What to work on: Reproduce each of the lines word for word.

Available data:
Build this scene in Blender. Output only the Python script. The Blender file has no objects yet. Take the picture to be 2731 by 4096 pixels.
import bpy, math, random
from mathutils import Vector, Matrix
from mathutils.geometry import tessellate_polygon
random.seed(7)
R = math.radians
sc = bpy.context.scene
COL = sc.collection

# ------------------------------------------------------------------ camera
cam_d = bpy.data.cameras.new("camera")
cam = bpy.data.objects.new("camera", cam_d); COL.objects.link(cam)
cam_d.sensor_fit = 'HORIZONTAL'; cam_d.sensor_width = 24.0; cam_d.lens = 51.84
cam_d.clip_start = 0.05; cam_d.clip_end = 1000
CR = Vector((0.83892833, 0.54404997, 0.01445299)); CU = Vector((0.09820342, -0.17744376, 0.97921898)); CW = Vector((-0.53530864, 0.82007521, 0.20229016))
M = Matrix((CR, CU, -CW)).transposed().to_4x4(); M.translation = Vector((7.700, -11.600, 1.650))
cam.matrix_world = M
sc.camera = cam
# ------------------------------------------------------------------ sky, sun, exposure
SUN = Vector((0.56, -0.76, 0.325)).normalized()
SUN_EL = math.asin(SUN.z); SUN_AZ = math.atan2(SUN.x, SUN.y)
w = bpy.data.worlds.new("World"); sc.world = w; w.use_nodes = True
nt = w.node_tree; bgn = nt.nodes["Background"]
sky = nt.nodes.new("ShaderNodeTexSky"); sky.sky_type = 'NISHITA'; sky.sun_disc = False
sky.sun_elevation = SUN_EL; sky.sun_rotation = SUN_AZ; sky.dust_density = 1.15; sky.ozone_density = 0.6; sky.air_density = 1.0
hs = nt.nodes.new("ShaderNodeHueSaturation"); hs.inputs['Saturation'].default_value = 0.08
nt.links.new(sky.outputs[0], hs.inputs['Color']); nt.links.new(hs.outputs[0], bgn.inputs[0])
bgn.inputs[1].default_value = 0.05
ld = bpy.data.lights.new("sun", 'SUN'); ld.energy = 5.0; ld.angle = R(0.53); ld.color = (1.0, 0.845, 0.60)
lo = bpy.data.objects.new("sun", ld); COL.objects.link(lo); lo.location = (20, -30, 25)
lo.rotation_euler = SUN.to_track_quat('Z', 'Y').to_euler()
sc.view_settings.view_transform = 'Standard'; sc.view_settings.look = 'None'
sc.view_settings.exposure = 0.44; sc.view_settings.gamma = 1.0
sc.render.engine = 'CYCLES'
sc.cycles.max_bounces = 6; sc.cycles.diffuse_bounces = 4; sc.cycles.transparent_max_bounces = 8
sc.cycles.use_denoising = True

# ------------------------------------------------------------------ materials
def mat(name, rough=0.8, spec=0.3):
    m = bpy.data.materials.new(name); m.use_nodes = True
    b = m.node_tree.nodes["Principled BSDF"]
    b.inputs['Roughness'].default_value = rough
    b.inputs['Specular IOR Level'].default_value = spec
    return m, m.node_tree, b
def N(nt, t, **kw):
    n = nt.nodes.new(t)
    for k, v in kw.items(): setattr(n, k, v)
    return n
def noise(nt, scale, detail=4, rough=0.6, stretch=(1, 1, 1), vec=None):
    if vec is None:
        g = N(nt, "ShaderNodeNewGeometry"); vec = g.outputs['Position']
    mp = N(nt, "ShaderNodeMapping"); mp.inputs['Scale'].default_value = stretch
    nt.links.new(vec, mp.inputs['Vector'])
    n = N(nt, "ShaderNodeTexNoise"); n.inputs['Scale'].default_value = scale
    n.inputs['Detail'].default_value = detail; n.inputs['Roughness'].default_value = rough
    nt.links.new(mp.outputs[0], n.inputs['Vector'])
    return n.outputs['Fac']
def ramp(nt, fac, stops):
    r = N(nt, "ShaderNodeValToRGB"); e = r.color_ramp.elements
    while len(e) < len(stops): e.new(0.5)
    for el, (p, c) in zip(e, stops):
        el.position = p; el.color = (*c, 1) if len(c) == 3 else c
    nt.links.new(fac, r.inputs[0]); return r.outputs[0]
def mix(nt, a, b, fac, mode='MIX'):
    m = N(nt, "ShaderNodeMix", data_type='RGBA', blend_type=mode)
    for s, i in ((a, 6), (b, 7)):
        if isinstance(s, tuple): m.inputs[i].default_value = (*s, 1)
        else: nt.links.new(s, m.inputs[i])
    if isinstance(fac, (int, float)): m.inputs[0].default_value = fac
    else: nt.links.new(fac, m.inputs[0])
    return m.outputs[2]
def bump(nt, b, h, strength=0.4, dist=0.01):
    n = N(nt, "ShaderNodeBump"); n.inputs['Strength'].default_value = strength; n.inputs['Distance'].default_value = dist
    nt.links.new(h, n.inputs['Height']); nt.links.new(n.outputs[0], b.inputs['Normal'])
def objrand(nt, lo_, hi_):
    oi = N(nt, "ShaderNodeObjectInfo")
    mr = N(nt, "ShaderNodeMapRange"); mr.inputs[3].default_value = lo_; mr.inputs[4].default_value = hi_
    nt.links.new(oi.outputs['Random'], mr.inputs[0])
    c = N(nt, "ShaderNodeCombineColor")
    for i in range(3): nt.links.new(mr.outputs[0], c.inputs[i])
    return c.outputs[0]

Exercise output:
Build this scene in Blender. Output only the Python script. The Blender file has no objects yet. Take the picture to be 2731 by 4096 pixels.
import bpy, math, random
from mathutils import Vector, Matrix
from mathutils.geometry import tessellate_polygon
random.seed(7)
R = math.radians
sc = bpy.context.scene
COL = sc.collection

# ------------------------------------------------------------------ camera
cam_d = bpy.data.cameras.new("camera")
cam = bpy.data.objects.new("camera", cam_d); COL.objects.link(cam)
cam_d.sensor_fit = 'HORIZONTAL'; cam_d.sensor_width = 24.0; cam_d.lens = 51.84
cam_d.clip_start = 0.05; cam_d.clip_end = 1000
CR = Vector((0.83892833, 0.54404997, 0.01445299)); CU = Vector((0.09820342, -0.17744376, 0.97921898)); CW = Vector((-0.53530864, 0.82007521, 0.20229016))
M = Matrix((CR, CU, -CW)).transposed().to_4x4(); M.translation = Vector((7.700, -11.600, 1.650))
cam.matrix_world = M
sc.camera = cam
# ------------------------------------------------------------------ sky, sun, exposure
SUN = Vector((0.56, -0.76, 0.325)).normalized()
SUN_EL = math.asin(SUN.z); SUN_AZ = math.atan2(SUN.x, SUN.y)
w = bpy.data.worlds.new("World"); sc.world = w; w.use_nodes = True
nt = w.node_tree; bgn = nt.nodes["Background"]
sky = nt.nodes.new("ShaderNodeTexSky"); sky.sky_type = 'NISHITA'; sky.sun_disc = False
sky.sun_elevation = SUN_EL; sky.sun_rotation = SUN_AZ; sky.dust_density = 1.15; sky.ozone_density = 0.6; sky.air_density = 1.0
hs = nt.nodes.new("ShaderNodeHueSaturation"); hs.inputs['Saturation'].default_value = 0.08
nt.links.new(sky.outputs[0], hs.inputs['Color']); nt.links.new(hs.outputs[0], bgn.inputs[0])
bgn.inputs[1].default_value = 0.05
ld = bpy.data.lights.new("sun", 'SUN'); ld.energy = 5.0; ld.angle = R(0.53); ld.color = (1.0, 0.845, 0.60)
lo = bpy.data.objects.new("sun", ld); COL.objects.link(lo); lo.location = (20, -30, 25)
lo.rotation_euler = SUN.to_track_quat('Z', 'Y').to_euler()
sc.view_settings.view_transform = 'Standard'; sc.view_settings.look = 'None'
sc.view_settings.exposure = 0.44; sc.view_settings.gamma = 1.0
sc.render.engine = 'CYCLES'
sc.cycles.max_bounces = 6; sc.cycles.diffuse_bounces = 4; sc.cycles.transparent_max_bounces = 8
sc.cycles.use_denoising = True

# ------------------------------------------------------------------ materials
def mat(name, rough=0.8, spec=0.3):
    m = bpy.data.materials.new(name); m.use_nodes = True
    b = m.node_tree.nodes["Principled BSDF"]
    b.inputs['Roughness'].default_value = rough
    b.inputs['Specular IOR Level'].default_value = spec
    return m, m.node_tree, b
def N(nt, t, **kw):
    n = nt.nodes.new(t)
    for k, v in kw.items(): setattr(n, k, v)
    return n
def noise(nt, scale, detail=4, rough=0.6, stretch=(1, 1, 1), vec=None):
    if vec is None:
        g = N(nt, "ShaderNodeNewGeometry"); vec = g.outputs['Position']
    mp = N(nt, "ShaderNodeMapping"); mp.inputs['Scale'].default_value = stretch
    nt.links.new(vec, mp.inputs['Vector'])
    n = N(nt, "ShaderNodeTexNoise"); n.inputs['Scale'].default_value = scale
    n.inputs['Detail'].default_value = detail; n.inputs['Roughness'].default_value = rough
    nt.links.new(mp.outputs[0], n.inputs['Vector'])
    return n.outputs['Fac']
def ramp(nt, fac, stops):
    r = N(nt, "ShaderNodeValToRGB"); e = r.color_ramp.elements
    while len(e) < len(stops): e.new(0.5)
    for el, (p, c) in zip(e, stops):
        el.position = p; el.color = (*c, 1) if len(c) == 3 else c
    nt.links.new(fac, r.inputs[0]); return r.outputs[0]
def mix(nt, a, b, fac, mode='MIX'):
    m = N(nt, "ShaderNodeMix", data_type='RGBA', blend_type=mode)
    for s, i in ((a, 6), (b, 7)):
        if isinstance(s, tuple): m.inputs[i].default_value = (*s, 1)
        else: nt.links.new(s, m.inputs[i])
    if isinstance(fac, (int, float)): m.inputs[0].default_value = fac
    else: nt.links.new(fac, m.inputs[0])
    return m.outputs[2]
def bump(nt, b, h, strength=0.4, dist=0.01):
    n = N(nt, "ShaderNodeBump"); n.inputs['Strength'].default_value = strength; n.inputs['Distance'].default_value = dist
    nt.links.new(h, n.inputs['Height']); nt.links.new(n.outputs[0], b.inputs['Normal'])
def objrand(nt, lo_, hi_):
    oi = N(nt, "ShaderNodeObjectInfo")
    mr = N(nt, "ShaderNodeMapRange"); mr.inputs[3].default_value = lo_; mr.inputs[4].default_value = hi_
    nt.links.new(oi.outputs['Random'], mr.inputs[0])
    c = N(nt, "ShaderNodeCombineColor")
    for i in range(3): nt.links.new(mr.outputs[0], c.inputs[i])
    return c.outputs[0]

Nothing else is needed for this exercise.